The role of the MVB and PRV fault systems in the Cenozoic tectonic of the Iberian Peninsula has been quantified. We calculate that a shortening of 4000 m to 9000 m is necessary to uplift the Cantabrian Mountains (Figure 7 and Table 2). As the studied faults have been proposed as the lateral structures of the thrust that created the reliefs, the faults’ displacement should be the same as obtained to uplift the Cantabrian Mountains. However, the estimated thrusts’ shortening values (4000 m to 9000 m) are much greater than the calculated faults’ horizontal displacement (1300–1600 m for the MVB fault and 600–1400 m for the PRV fault) (Table 2); and the 1000 m displacement assessed by [1,2,23]. Moreover, the age of the Cantabrian Mountains is Eocene–Oligocene [13,25,49,50], whereas the fault activity recorded in the MVB and PRV fault systems is Pliocene. For these reasons, we consider that these structures are younger and therefore unrelated to the uplift of the Cantabrian Mountains and the collision with the Eurasian plate (Upper Cretaceous–Lower Miocene). According to the results of our study, the reactivation of these structures took place during the Upper Neogene (Pliocene) and, according to the geological mapping of the structures (Figure 7a), they partially contributed to the uplift of the Galaico-Leoneses Mountains, and therefore, at the time, of the Iberian and African plate collision (Upper Miocene–present). The deformations found in the syn-tectonic deposits (Figure 3e) indicate that the activity of the faults has continued after their deposit.

6. Conclusions

We have quantified and analyzed the Cenozoic reactivation of the Penacova-Régua-Verin (PRV) and Manteigas-Vilariça-Bragança (MVB) fault systems. These fault systems are sinistral strike-slip faults with a reverse component.

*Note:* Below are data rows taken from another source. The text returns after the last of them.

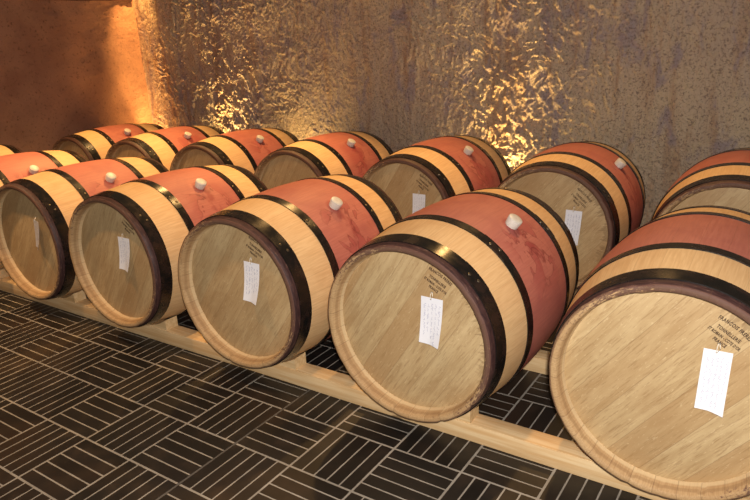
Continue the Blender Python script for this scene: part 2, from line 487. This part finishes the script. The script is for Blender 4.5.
PROTO = {}
def first_barrel():
    parts = []
    def part(name, bm, mats, sharp=35, parent=None):
        o = bm_obj(name, bm, mats, parent, True, sharp)
        return o
    body = part('staves', build_staves(), (M['staves'], M['chime']), 50)
    heads = [part('barrel_head', build_head(True), (M['head'],)), part('barrel_head', build_head(False), (M['head'],))]
    stamp = part('stamp', build_stamp(), (M['stamp'],), 30)
    stamp.parent = heads[0]; stamp.matrix_basis = Matrix.Rotation(radians(-5), 4, 'Y'); stamp['label'] = 'dark burnt-in maker stamp in capital letters'
    hoops = []
    for i, (t0, t1) in enumerate(HOOPS):
        seam = (.20, .09, .20, .35)[i]
        h = part('hoop', build_hoop(t0, t1, seam), (M['hoop'],), 40)
        for s in (-1, 1):
            r = part('rivet', build_rivet((t0+t1)/2 + s*.006, seam + s*.05), (M['rivet'],))
            r.parent = h
        hoops.append(h)
    bung = part('bung', build_bung(), (M['bung'],), 40)
    bung['label'] = 'white rubbery bung'
    return [body] + heads + hoops + [bung]

def place_barrel(parts, root, x, y, zc, yaw, pitch, roll, first, stamp_turn=0, stamped=True):
    n = Vector((-sin(yaw), cos(yaw), 0))
    c = Vector((x, y, zc)) + n*(L/2)
    root.location = (c.x, c.y, zc - RB)
    root.rotation_euler = (0, 0, yaw)
    loc = Matrix.Translation((0, 0, RB)) @ Matrix.Rotation(pitch, 4, 'X') @ Matrix.Rotation(roll, 4, 'Y') @ Matrix.Translation((0, -L/2, 0))
    made = []
    for p in parts:
        o = p if first else p.copy()
        if not first: C.objects.link(o)
        o.parent = root; o.matrix_parent_inverse = Matrix(); o.matrix_basis = loc
        made.append(o)
        if not first:
            for ch in p.children:
                if ch.name.startswith('stamp') and not stamped: continue
                q = ch.copy(); C.objects.link(q); q.parent = o; q.matrix_parent_inverse = Matrix()
                q.matrix_basis = Matrix.Rotation(stamp_turn, 4, 'Y') if q.name.startswith('stamp') else Matrix()
    return made

ZC = 0.421
FR, BR = 'barrels of the front row', 'barrels of the back row by the wall'
BARRELS = [  # x, y, yaw, pitch, roll deg, label, group
 ('F1', 2.141, .580, .010, .002, 38, 'oak wine barrel nearest the camera, cut off by the right edge of the photo', FR),
 ('F2', 1.321, .570, -.012, .009, 34, 'large oak wine barrel in front centre, white tag on a pale fully visible head', FR),
 ('F3', .522, .568, .018, .006, 37, 'front-row oak barrel standing left of the large centre barrel, tag on its head', FR),
 ('F4', -.301, .576, .013, -.006, 33, 'front-row oak barrel third from the right edge of those left of centre, narrow tilted tag', FR),
 ('F5', -1.071, .580, .016, -.003, 39, 'front-row oak barrel with shaded brown head, its tag turned edge-on, far left', FR),
 ('F6', -1.895, .590, .030, -.006, 42, 'front-row barrel with head cut off by the left edge, red middle and bung showing', FR),
 ('F7', -2.700, .590, .020, 0, 36, 'last front-row barrel at the far left, only its back hoop in view', FR),
 ('B1', 2.144, 1.872, .009, .001, 36, 'back-row barrel at the right edge, only upper head and hoops showing, no bung', BR),
 ('B2', 1.343, 1.893, .045, -.014, 42, 'back-row barrel right of centre, white tag partly hidden by the barrel before it', BR),
 ('B3', .503, 1.890, -.008, .005, 35, 'middle back-row barrel, square end of a white tag peeking over the barrel before it', BR),
 ('B4', -.327, 1.892, .012, 0, 33, 'back-row barrel left of the middle one, no tag, fourth from the right end', BR),
 ('B5', -1.132, 1.875, .008, 0, 34, 'back-row barrel with dark shaded head, third from the left wall', BR),
 ('B6', -1.887, 1.862, .016, -.001, 34, 'back-row barrel second from the left wall, in front of the golden lit render', BR),
 ('B7', -2.621, 1.850, .008, -.001, 33, 'back-row barrel at the far left, beside the orange lit left wall', BR),
]
BARRELS[3] = BARRELS[3][:6] + ('front-row oak barrel between the shaded far left one and the one left of centre', FR)
parts = first_barrel()
HEADPOS = {}
for i, (key, x, y, yaw, pitch, roll, label, grp) in enumerate(BARRELS):
    root = bpy.data.objects.new('wine_barrel', None); C.objects.link(root)
    root.empty_display_size = .2
    tag(root, label, 'barrel', grp)
    place_barrel(parts, root, x, y, ZC, yaw, pitch, radians(roll), i == 0, radians({'F3': -9, 'F2': -5}.get(key, 0)), key in ('F1', 'F2', 'F3', 'F4', 'B2', 'B3'))
    HEADPOS[key] = (x, y, yaw, pitch)

# ------------------------------------------------------------------ paper tags
def build_tag(w, h, curl, twist, tilt):
    """sheet hanging from (0,0,0) down; local -y is out of the head"""
    bm = bmesh.new()
    nx, nz = 8, 14
    g = [[None]*(nx+1) for _ in range(nz+1)]
    def at(u, v, off=0.0):
        x = (u-.5)*w
        z = -v*h
        y = -.004 - curl*v**2.2 - .010*(u-.25)**2*v - .012*v*v*max(0, u-.5)*2
        return Vector((x, y - off, z))
    for j in range(nz+1):
        for i in range(nx+1):
            g[j][i] = bm.verts.new(at(i/nx, j/nz))
    fs = []
    for j in range(nz):
        for i in range(nx):
            fs.append(bm.faces.new((g[j][i], g[j+1][i], g[j+1][i+1], g[j][i+1])))
    ext = bmesh.ops.extrude_face_region(bm, geom=fs)
    for v in [q for q in ext['geom'] if isinstance(q, bmesh.types.BMVert)]: v.co.y += .0006
    out = max(0, w/2*abs(sin(twist))) if abs(twist) > .1 else 0      # a slip turned edge-on stands off the head
    R = Matrix.Translation((out*1.0, -out, out*.3)) @ Matrix.Rotation(tilt, 4, 'Y') @ Matrix.Rotation(twist, 4, 'Z')
    bm.transform(R)
    # writing: handwritten lines running down the length of the slip
    wb = bmesh.new()
    rr = random.Random(int(w*1e5+h*1e4+tilt*100))
    def stroke(pts, r=.00045):
        for a, b in zip(pts, pts[1:]):
            A, B = at(*a, .0004), at(*b, .0004)
            d = (B-A)
            if d.length < 1e-6: continue
            s = Vector((d.z, 0, -d.x)).normalized()*r
            e = Vector((0, -.0002, 0))
            v = [wb.verts.new(p) for p in (A-s, A+s, B+s, B-s)] + [wb.verts.new(p+e) for p in (A-s, A+s, B+s, B-s)]
            wb.faces.new((v[4], v[5], v[6], v[7])); wb.faces.new((v[0], v[3], v[2], v[1]))
            for k in range(4): wb.faces.new((v[k], v[(k+1) % 4], v[(k+1) % 4+4], v[k+4]))
    for line in range(5):
        u0 = .86 - line*.17
        v = .10 + rr.random()*.05
        end = .62 + rr.random()*.32
        while v < end:
            wl = .05 + rr.random()*.10
            pts = []
            nseg = int(wl/.012)
            for q in range(nseg+1):
                pts.append((u0 + (rr.random()-.5)*.085 + (.02 if q % 2 else -.02), v + wl*q/max(1, nseg)))
            stroke(pts)
            v += wl + .035
    wb.transform(R)
    # string loop from the hole to the pin
    sb = bmesh.new()
    hole = R @ at(.45, .035, .001)
    tube(sb, [R @ at(.45, .035, -.002), hole, R @ Vector((-.004, -.008, .006)), Vector((-.002, -.006, .016)), Vector((-.001, -.002, .020))], .0011, 6)
    tube(sb, [R @ at(.47, .035, .001), R @ Vector((.004, -.007, .008)), Vector((.001, -.002, .020))], .0011, 6)
    pb = bmesh.new()
    tube(pb, [(-.004, .0004, .020), (-.004, -.004, .020), (.004, -.004, .021), (.004, .0004, .021)], .0009, 6)
    hb = bmesh.new()
    lathe(hb, [(0, 0), (0, .0022), (.0005, .0022), (.0005, 0)], 12)
    hb.transform(R @ Matrix.Translation(at(.45, .035, .0007)))
    return bm, wb, sb, pb, hb

TAGS = [ # barrel, x offset of middle, z top, w, h, curl, twist, tilt, label
 ('F1', .109, .570, .068, .168, .020, .05, .03, 'white handwritten paper tag hanging on the head of the nearest barrel, right edge', 'paper'),
 ('F2', .101, .566, .080, .162, .016, .03, .03, 'white paper tag hanging on the pale head of the large centre barrel', 'paper'),
 ('F3', .097, .565, .080, .162, .020, .03, .05, 'white paper tag on the head of the barrel left of the large centre barrel', 'paper'),
 ('F4', .098, .559, .077, .156, .016, .05, .05, 'slim white paper tag on the second front barrel from the left', 'paper'),
 ('F5', .128, .556, .072, .150, .010, -.20, .06, 'tag coloured grey for shade, seen edge-on against the shaded head at far left', 'shade_grey_paper'),
 ('B2', .134, .541, .078, .162, .020, .03, .05, 'white paper tag on the back-row barrel right of centre, lower left hidden', 'paper'),
 ('B3', .118, .550, .080, .160, .014, .03, .02, 'white paper tag of the middle back-row barrel, only its upper end in view', 'paper'),
]
for key, dx, zt, w, h, curl, twist, tilt, label, pm in TAGS:
    x, y, yaw, pitch = HEADPOS[key]
    root = bpy.data.objects.new('paper_tag', None); C.objects.link(root); root.empty_display_size = .05
    tag(root, label, 'tag', 'paper tags hung on barrel heads')
    n = Vector((-sin(yaw), cos(yaw), 0)); rt = Vector((cos(yaw), sin(yaw), 0))
    # the head plane tips with the barrel's pitch
    rel = zt - ZC
    depth = HEADT - .0022 - (L/2)*(1-cos(pitch)) - rel*math.tan(pitch)*1.0
    p = Vector((x, y, 0)) + rt*(dx - .014*(2.37-x)/1.67) + n*depth
    root.location = (p.x, p.y, zt-.006); root.rotation_euler = (0, 0, yaw)
    sheet, writing, string, pin, hole = build_tag(w, h, curl, twist, tilt)
    so = bm_obj('paper_slip', sheet, (M[pm],), root)
    bm_obj('handwriting', writing, (M['ink'],), so, smooth=False)
    bm_obj('eyelet', hole, (M['pin'],), so)
    bm_obj('string', string, (M['string'],), root)
    bm_obj('staple', pin, (M['pin'],), root)

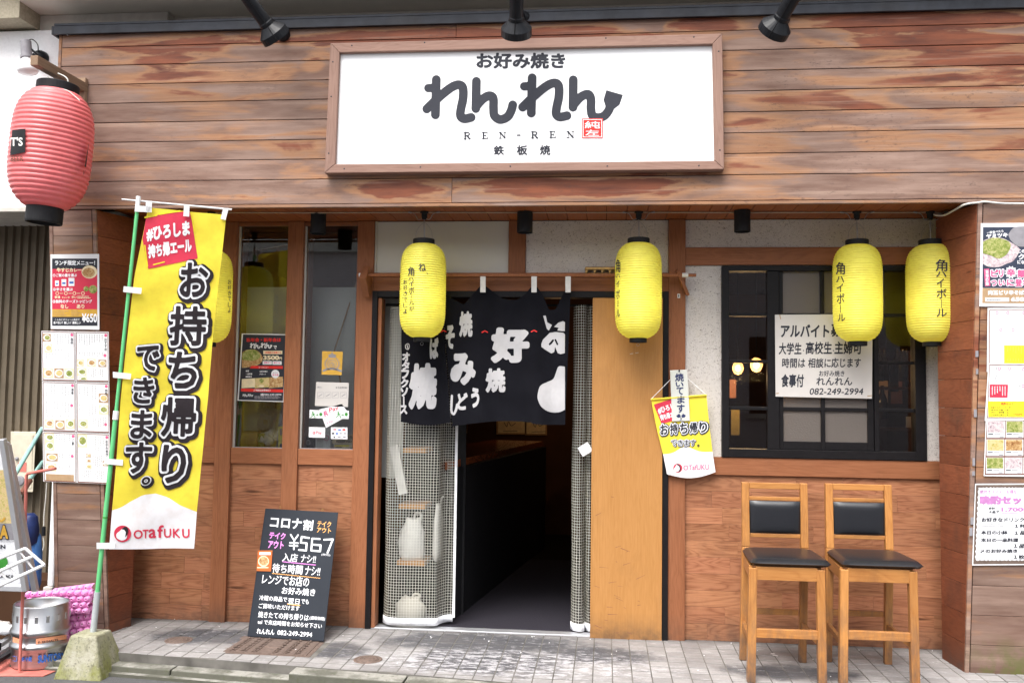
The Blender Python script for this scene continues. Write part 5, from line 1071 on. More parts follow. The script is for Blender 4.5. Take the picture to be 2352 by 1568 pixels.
# wooden plaque and small yellow hanging flag
HP = Plane(atY(*zT(550, 900), -.07), (-.02, 1, .03)); hf = thing('small_hanging_flag', 'small yellow and white shop flag on a string, hung askew on the post', 'flag', atY(*zT(550, 500), -.07))
def hrow(a, t):        # a across, t down: flag outline
    L = [(185, 478), (205, 600), (255, 850), (340, 1195), (385, 1425)]; Rr = [(885, 425), (905, 640), (930, 880), (965, 1170), (1000, 1400)]
    yl = 478+(1425-478)*t; yr = 425+(1400-425)*t; xl = np.interp(yl, [p[1] for p in L], [p[0] for p in L]); xr = np.interp(yr, [p[1] for p in Rr], [p[0] for p in Rr])
    bow = 62*math.sin(math.pi*a)*max(0, (t-.8)/.2); return (xl+(xr-xl)*a, yl+(yr-yl)*a+bow)
def wv(a): return .735-.085*math.exp(-((a-.47)/.2)**2)+.0*a
for mt, t0, t1, nm in (('bannery', lambda a: 0, wv, 'yellow_field'), ('bannerw', wv, lambda a: 1, 'white_field')):
    mb = MB(); n, m_ = 18, 8; V = [HP.pt(*zT(*hrow(i/n, t0(i/n)+(t1(i/n)-t0(i/n))*j/m_)), 0) for j in range(m_+1) for i in range(n+1)]; mb.add(V, [(j*(n+1)+i, (j+1)*(n+1)+i, (j+1)*(n+1)+i+1, j*(n+1)+i+1) for j in range(m_) for i in range(n)], 0, True); mb.build(nm, M[mt], hf)
MB().tube([HP.pt(*zT(182, 482), .004), HP.pt(*zT(888, 428), .004)], .006, 8).build('hem_rod', M['bannery'], hf); nail = atY(*zT(540, 118), -.07); MB().tube([HP.pt(*zT(180, 480), .004), nail, HP.pt(*zT(888, 428), .004)], .0022, 6).build('string', M['white'], hf)
pr = Print(); Rd = pr.m('red'); Wt = pr.m('bluewhite'); K = pr.m('ink')
shape(pr, HP, zT, [('p', [(235, 555), (470, 478), (520, 720), (325, 775)], 14)], Rd, .001); text(pr, HP, '#ひろしま', zT, [(262, 590), (520, 510), (535, 570), (285, 665)], Wt, .05, .002); text(pr, HP, '持ち帰エール', zT, [(290, 680), (540, 615), (550, 680), (312, 745)], Wt, .05, .002)
for g, mt, o in ((.19, K, .002), (.11, Wt, .003), (.035, K, .004)):
    dx = 5 if g > .15 else 0; sfx = (lambda q: [(x+dx, y+dx) for x, y in q])
    for i, c_ in enumerate('お持ち帰り'): x = 300+i*124; y = 800-i*7; text(pr, HP, c_, zT, sfx([(x, y), (x+92, y-6), (x+96, y+118), (x+6, y+126)]), mt, g, o, res=30)
    for i, c_ in enumerate('できます'): x = 440+i*80; y = 995-i*1; text(pr, HP, c_, zT, sfx([(x, y), (x+62, y-3), (x+62, y+72), (x+4, y+74)]), mt, g*.85 if g > .05 else .015, o, res=30)
text(pr, HP, '。', zT, [(770, 1050), (795, 1050), (795, 1078), (770, 1078)], K, .03, .003)
Pk = pr.m('pinkprint'); Rd2 = pr.m('red'); shape(pr, HP, zT, [('s', [(522, 1348), (523, 1349)], 56)], Rd2, .001, cell=3); shape(pr, HP, zT, [('p', smooth_pts([(508, 1308), (535, 1330), (548, 1365), (520, 1392), (488, 1388), (475, 1362), (492, 1335)], 3), 2)], Wt, .002, cell=3); shape(pr, HP, zT, [('s', smooth_pts([(515, 1300), (545, 1325), (552, 1365), (538, 1388)], 4), 7)], K, .003, cell=3); text(pr, HP, 'OTafUKU', zT, [(595, 1315), (918, 1300), (918, 1368), (595, 1375)], Pk, .012, .001)
pr.done('print', hf)
WP = Plane(atY(*zT(550, 430), -.085), (.0, 1, .02)); wp = thing('wooden_plaque', 'narrow pale wooden plaque with dark brush characters over the small flag', 'sign', atY(*zT(540, 120), -.085)); sheet('agedpaper', WP, zT, [(424, 112), (643, 102), (676, 752), (450, 758)], 0, .008, 'board', wp, .002)
M['palewood'] = plain('bleached_wood', (.62, .63, .58), .7, 0, .06, 5)
wp.children[0].data.materials[0] = M['palewood']
pr = Print(); N = pr.m('navy')
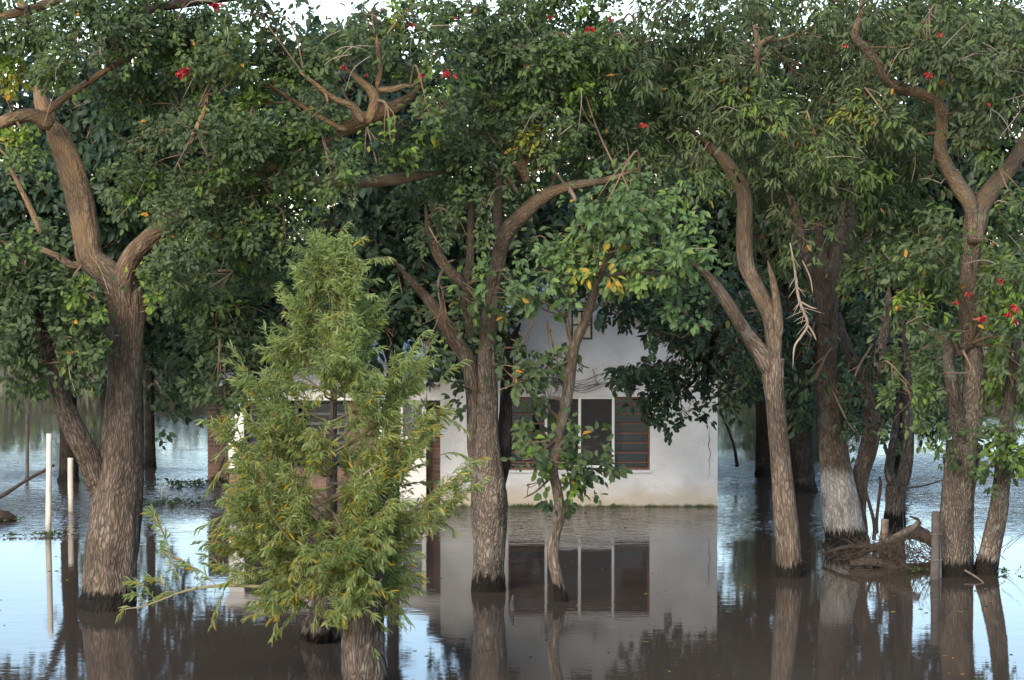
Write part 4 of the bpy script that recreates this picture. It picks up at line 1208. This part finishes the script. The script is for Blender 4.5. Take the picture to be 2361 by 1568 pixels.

The reactivation of the fault systems occurred after the formation of the Fundamental Surface in the Lower Pliocene (Zanclean, 3.6 Ma), with vertical displacements of 150–200 m for the PRV fault and 140–300 m for the MVB fault. The western block is consistently uplifted in both fault systems. The horizontal displacement is 1300–1600 m for MVB faults and 600–1400 m for PRV fault.

The displacement measured and ages, of surfaces and sedimentation, show that the Cenozoic reactivation of the PRV and MVB faults is not related to the uplift of the Cantabrian Mountains during the collision of the Eurasian plate in Eocene–Oligocene. They are intraplate faults partially related to the uplift of the Galaico-Leoneses Mountains during the collision of the Iberian plate with the African plate in the Upper Neogene (Pliocene).

The calculated net slip rates are 0.2–0.5 mm/a for the PRV and MVB faults over the last 3.6 Ma, consistent with previously published paleoseismological studies. This current activity of the intraplate fault systems is on a par with the most active faults at the Iberian Peninsula plate boundary. These findings support that these faults are tectonically active with significant slip rates, which has important implications for the seismic hazard of this intraplate region.